Please write out the complete listing that follows, exactly as it reads.

[start The data]

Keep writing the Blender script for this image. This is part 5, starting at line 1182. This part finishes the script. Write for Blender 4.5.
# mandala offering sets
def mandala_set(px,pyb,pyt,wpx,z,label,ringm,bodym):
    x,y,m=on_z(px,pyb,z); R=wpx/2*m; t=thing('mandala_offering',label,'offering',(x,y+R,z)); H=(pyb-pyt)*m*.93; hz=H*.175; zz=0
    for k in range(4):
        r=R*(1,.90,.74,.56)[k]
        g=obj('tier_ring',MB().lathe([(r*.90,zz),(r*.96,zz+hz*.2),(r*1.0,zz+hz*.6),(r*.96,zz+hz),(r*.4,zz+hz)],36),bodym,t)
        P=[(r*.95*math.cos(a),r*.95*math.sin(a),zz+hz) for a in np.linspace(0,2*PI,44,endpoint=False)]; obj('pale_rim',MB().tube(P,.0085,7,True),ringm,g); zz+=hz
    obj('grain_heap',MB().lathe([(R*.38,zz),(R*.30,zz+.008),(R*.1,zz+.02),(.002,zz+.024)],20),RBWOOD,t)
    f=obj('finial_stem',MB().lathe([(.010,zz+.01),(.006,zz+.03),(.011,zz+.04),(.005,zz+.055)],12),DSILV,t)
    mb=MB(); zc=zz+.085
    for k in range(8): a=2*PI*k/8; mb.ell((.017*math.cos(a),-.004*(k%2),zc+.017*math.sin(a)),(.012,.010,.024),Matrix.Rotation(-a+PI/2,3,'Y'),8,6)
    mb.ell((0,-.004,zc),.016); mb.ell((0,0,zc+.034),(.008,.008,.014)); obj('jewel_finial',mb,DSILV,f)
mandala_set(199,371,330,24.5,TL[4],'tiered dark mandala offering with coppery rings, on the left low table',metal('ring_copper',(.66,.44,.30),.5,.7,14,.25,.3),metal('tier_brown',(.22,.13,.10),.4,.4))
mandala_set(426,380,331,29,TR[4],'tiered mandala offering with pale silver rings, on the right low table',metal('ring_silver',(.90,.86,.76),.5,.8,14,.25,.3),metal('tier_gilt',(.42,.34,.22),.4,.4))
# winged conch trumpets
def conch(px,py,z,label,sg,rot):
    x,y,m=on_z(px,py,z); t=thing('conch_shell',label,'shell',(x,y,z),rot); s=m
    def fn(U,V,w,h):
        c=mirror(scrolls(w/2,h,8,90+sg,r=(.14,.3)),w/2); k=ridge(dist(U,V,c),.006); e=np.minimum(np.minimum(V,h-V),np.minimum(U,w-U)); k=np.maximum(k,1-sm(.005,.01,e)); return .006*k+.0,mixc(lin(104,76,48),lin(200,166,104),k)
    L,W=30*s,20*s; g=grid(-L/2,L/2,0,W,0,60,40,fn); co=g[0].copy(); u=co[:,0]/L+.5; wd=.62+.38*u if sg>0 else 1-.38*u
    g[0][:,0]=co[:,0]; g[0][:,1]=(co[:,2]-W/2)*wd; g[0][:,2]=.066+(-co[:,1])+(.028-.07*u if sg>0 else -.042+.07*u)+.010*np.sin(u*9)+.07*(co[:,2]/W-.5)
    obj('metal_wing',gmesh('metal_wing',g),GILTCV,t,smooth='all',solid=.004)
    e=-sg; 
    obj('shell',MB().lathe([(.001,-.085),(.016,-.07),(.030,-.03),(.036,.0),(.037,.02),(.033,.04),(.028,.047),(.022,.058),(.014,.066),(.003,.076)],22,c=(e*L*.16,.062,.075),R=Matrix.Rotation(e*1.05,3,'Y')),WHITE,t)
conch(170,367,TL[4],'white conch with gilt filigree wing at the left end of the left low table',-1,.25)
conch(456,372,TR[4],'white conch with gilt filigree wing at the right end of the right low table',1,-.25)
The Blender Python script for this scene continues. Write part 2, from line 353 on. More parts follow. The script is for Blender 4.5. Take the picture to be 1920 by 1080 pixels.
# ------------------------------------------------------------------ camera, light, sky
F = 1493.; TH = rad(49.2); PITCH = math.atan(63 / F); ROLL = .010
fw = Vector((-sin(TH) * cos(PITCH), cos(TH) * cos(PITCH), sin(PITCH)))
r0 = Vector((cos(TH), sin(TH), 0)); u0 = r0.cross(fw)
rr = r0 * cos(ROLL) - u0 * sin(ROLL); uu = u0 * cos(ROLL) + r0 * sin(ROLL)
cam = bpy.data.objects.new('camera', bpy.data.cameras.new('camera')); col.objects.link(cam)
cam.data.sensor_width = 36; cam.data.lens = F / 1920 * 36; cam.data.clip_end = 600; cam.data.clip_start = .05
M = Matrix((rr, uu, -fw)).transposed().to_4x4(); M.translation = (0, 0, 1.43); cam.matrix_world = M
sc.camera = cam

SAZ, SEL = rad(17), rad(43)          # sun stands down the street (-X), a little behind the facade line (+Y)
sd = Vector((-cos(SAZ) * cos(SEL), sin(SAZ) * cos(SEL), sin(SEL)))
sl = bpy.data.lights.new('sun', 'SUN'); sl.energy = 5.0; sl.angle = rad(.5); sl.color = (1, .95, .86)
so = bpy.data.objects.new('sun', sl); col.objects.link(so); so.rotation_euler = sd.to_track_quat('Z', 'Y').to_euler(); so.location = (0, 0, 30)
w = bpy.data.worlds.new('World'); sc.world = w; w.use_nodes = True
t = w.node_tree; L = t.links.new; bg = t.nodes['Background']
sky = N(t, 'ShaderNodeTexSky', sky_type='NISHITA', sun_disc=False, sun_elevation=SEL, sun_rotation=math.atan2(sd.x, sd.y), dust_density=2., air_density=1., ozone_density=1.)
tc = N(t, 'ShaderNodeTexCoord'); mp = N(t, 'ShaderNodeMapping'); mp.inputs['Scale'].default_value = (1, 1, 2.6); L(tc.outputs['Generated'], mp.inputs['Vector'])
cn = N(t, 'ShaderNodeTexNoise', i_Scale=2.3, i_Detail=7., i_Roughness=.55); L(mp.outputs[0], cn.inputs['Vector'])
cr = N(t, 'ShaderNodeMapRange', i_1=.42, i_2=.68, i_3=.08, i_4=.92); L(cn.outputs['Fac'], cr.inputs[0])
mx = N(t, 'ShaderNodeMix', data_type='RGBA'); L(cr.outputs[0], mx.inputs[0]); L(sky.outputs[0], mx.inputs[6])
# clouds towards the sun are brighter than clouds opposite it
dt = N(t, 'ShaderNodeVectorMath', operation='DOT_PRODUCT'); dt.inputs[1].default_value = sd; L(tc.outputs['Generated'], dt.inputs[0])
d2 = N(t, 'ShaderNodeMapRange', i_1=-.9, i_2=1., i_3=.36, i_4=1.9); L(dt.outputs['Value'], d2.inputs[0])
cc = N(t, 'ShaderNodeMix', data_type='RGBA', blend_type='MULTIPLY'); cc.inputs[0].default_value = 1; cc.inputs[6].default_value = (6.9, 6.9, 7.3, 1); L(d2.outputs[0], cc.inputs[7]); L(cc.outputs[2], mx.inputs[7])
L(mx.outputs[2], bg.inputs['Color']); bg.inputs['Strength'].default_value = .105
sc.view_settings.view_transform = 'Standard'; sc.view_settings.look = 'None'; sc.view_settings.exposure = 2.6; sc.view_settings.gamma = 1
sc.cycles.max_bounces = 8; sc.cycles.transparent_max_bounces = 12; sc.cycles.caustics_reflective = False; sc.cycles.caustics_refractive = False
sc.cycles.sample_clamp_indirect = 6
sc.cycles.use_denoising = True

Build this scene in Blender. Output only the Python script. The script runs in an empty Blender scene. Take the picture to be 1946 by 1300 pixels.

[end The data]

Solution to this exercise —
Keep writing the Blender script for this image. This is part 5, starting at line 1182. This part finishes the script. Write for Blender 4.5.
# mandala offering sets
def mandala_set(px,pyb,pyt,wpx,z,label,ringm,bodym):
    x,y,m=on_z(px,pyb,z); R=wpx/2*m; t=thing('mandala_offering',label,'offering',(x,y+R,z)); H=(pyb-pyt)*m*.93; hz=H*.175; zz=0
    for k in range(4):
        r=R*(1,.90,.74,.56)[k]
        g=obj('tier_ring',MB().lathe([(r*.90,zz),(r*.96,zz+hz*.2),(r*1.0,zz+hz*.6),(r*.96,zz+hz),(r*.4,zz+hz)],36),bodym,t)
        P=[(r*.95*math.cos(a),r*.95*math.sin(a),zz+hz) for a in np.linspace(0,2*PI,44,endpoint=False)]; obj('pale_rim',MB().tube(P,.0085,7,True),ringm,g); zz+=hz
    obj('grain_heap',MB().lathe([(R*.38,zz),(R*.30,zz+.008),(R*.1,zz+.02),(.002,zz+.024)],20),RBWOOD,t)
    f=obj('finial_stem',MB().lathe([(.010,zz+.01),(.006,zz+.03),(.011,zz+.04),(.005,zz+.055)],12),DSILV,t)
    mb=MB(); zc=zz+.085
    for k in range(8): a=2*PI*k/8; mb.ell((.017*math.cos(a),-.004*(k%2),zc+.017*math.sin(a)),(.012,.010,.024),Matrix.Rotation(-a+PI/2,3,'Y'),8,6)
    mb.ell((0,-.004,zc),.016); mb.ell((0,0,zc+.034),(.008,.008,.014)); obj('jewel_finial',mb,DSILV,f)
mandala_set(199,371,330,24.5,TL[4],'tiered dark mandala offering with coppery rings, on the left low table',metal('ring_copper',(.66,.44,.30),.5,.7,14,.25,.3),metal('tier_brown',(.22,.13,.10),.4,.4))
mandala_set(426,380,331,29,TR[4],'tiered mandala offering with pale silver rings, on the right low table',metal('ring_silver',(.90,.86,.76),.5,.8,14,.25,.3),metal('tier_gilt',(.42,.34,.22),.4,.4))
# winged conch trumpets
def conch(px,py,z,label,sg,rot):
    x,y,m=on_z(px,py,z); t=thing('conch_shell',label,'shell',(x,y,z),rot); s=m
    def fn(U,V,w,h):
        c=mirror(scrolls(w/2,h,8,90+sg,r=(.14,.3)),w/2); k=ridge(dist(U,V,c),.006); e=np.minimum(np.minimum(V,h-V),np.minimum(U,w-U)); k=np.maximum(k,1-sm(.005,.01,e)); return .006*k+.0,mixc(lin(104,76,48),lin(200,166,104),k)
    L,W=30*s,20*s; g=grid(-L/2,L/2,0,W,0,60,40,fn); co=g[0].copy(); u=co[:,0]/L+.5; wd=.62+.38*u if sg>0 else 1-.38*u
    g[0][:,0]=co[:,0]; g[0][:,1]=(co[:,2]-W/2)*wd; g[0][:,2]=.066+(-co[:,1])+(.028-.07*u if sg>0 else -.042+.07*u)+.010*np.sin(u*9)+.07*(co[:,2]/W-.5)
    obj('metal_wing',gmesh('metal_wing',g),GILTCV,t,smooth='all',solid=.004)
    e=-sg; 
    obj('shell',MB().lathe([(.001,-.085),(.016,-.07),(.030,-.03),(.036,.0),(.037,.02),(.033,.04),(.028,.047),(.022,.058),(.014,.066),(.003,.076)],22,c=(e*L*.16,.062,.075),R=Matrix.Rotation(e*1.05,3,'Y')),WHITE,t)
conch(170,367,TL[4],'white conch with gilt filigree wing at the left end of the left low table',-1,.25)
conch(456,372,TR[4],'white conch with gilt filigree wing at the right end of the right low table',1,-.25)
The Blender Python script for this scene continues. Write part 2, from line 353 on. More parts follow. The script is for Blender 4.5. Take the picture to be 1920 by 1080 pixels.
# ------------------------------------------------------------------ camera, light, sky
F = 1493.; TH = rad(49.2); PITCH = math.atan(63 / F); ROLL = .010
fw = Vector((-sin(TH) * cos(PITCH), cos(TH) * cos(PITCH), sin(PITCH)))
r0 = Vector((cos(TH), sin(TH), 0)); u0 = r0.cross(fw)
rr = r0 * cos(ROLL) - u0 * sin(ROLL); uu = u0 * cos(ROLL) + r0 * sin(ROLL)
cam = bpy.data.objects.new('camera', bpy.data.cameras.new('camera')); col.objects.link(cam)
cam.data.sensor_width = 36; cam.data.lens = F / 1920 * 36; cam.data.clip_end = 600; cam.data.clip_start = .05
M = Matrix((rr, uu, -fw)).transposed().to_4x4(); M.translation = (0, 0, 1.43); cam.matrix_world = M
sc.camera = cam

SAZ, SEL = rad(17), rad(43)          # sun stands down the street (-X), a little behind the facade line (+Y)
sd = Vector((-cos(SAZ) * cos(SEL), sin(SAZ) * cos(SEL), sin(SEL)))
sl = bpy.data.lights.new('sun', 'SUN'); sl.energy = 5.0; sl.angle = rad(.5); sl.color = (1, .95, .86)
so = bpy.data.objects.new('sun', sl); col.objects.link(so); so.rotation_euler = sd.to_track_quat('Z', 'Y').to_euler(); so.location = (0, 0, 30)
w = bpy.data.worlds.new('World'); sc.world = w; w.use_nodes = True
t = w.node_tree; L = t.links.new; bg = t.nodes['Background']
sky = N(t, 'ShaderNodeTexSky', sky_type='NISHITA', sun_disc=False, sun_elevation=SEL, sun_rotation=math.atan2(sd.x, sd.y), dust_density=2., air_density=1., ozone_density=1.)
tc = N(t, 'ShaderNodeTexCoord'); mp = N(t, 'ShaderNodeMapping'); mp.inputs['Scale'].default_value = (1, 1, 2.6); L(tc.outputs['Generated'], mp.inputs['Vector'])
cn = N(t, 'ShaderNodeTexNoise', i_Scale=2.3, i_Detail=7., i_Roughness=.55); L(mp.outputs[0], cn.inputs['Vector'])
cr = N(t, 'ShaderNodeMapRange', i_1=.42, i_2=.68, i_3=.08, i_4=.92); L(cn.outputs['Fac'], cr.inputs[0])
mx = N(t, 'ShaderNodeMix', data_type='RGBA'); L(cr.outputs[0], mx.inputs[0]); L(sky.outputs[0], mx.inputs[6])
# clouds towards the sun are brighter than clouds opposite it
dt = N(t, 'ShaderNodeVectorMath', operation='DOT_PRODUCT'); dt.inputs[1].default_value = sd; L(tc.outputs['Generated'], dt.inputs[0])
d2 = N(t, 'ShaderNodeMapRange', i_1=-.9, i_2=1., i_3=.36, i_4=1.9); L(dt.outputs['Value'], d2.inputs[0])
cc = N(t, 'ShaderNodeMix', data_type='RGBA', blend_type='MULTIPLY'); cc.inputs[0].default_value = 1; cc.inputs[6].default_value = (6.9, 6.9, 7.3, 1); L(d2.outputs[0], cc.inputs[7]); L(cc.outputs[2], mx.inputs[7])
L(mx.outputs[2], bg.inputs['Color']); bg.inputs['Strength'].default_value = .105
sc.view_settings.view_transform = 'Standard'; sc.view_settings.look = 'None'; sc.view_settings.exposure = 2.6; sc.view_settings.gamma = 1
sc.cycles.max_bounces = 8; sc.cycles.transparent_max_bounces = 12; sc.cycles.caustics_reflective = False; sc.cycles.caustics_refractive = False
sc.cycles.sample_clamp_indirect = 6
sc.cycles.use_denoising = True

Build this scene in Blender. Output only the Python script. The script runs in an empty Blender scene. Take the picture to be 1946 by 1300 pixels.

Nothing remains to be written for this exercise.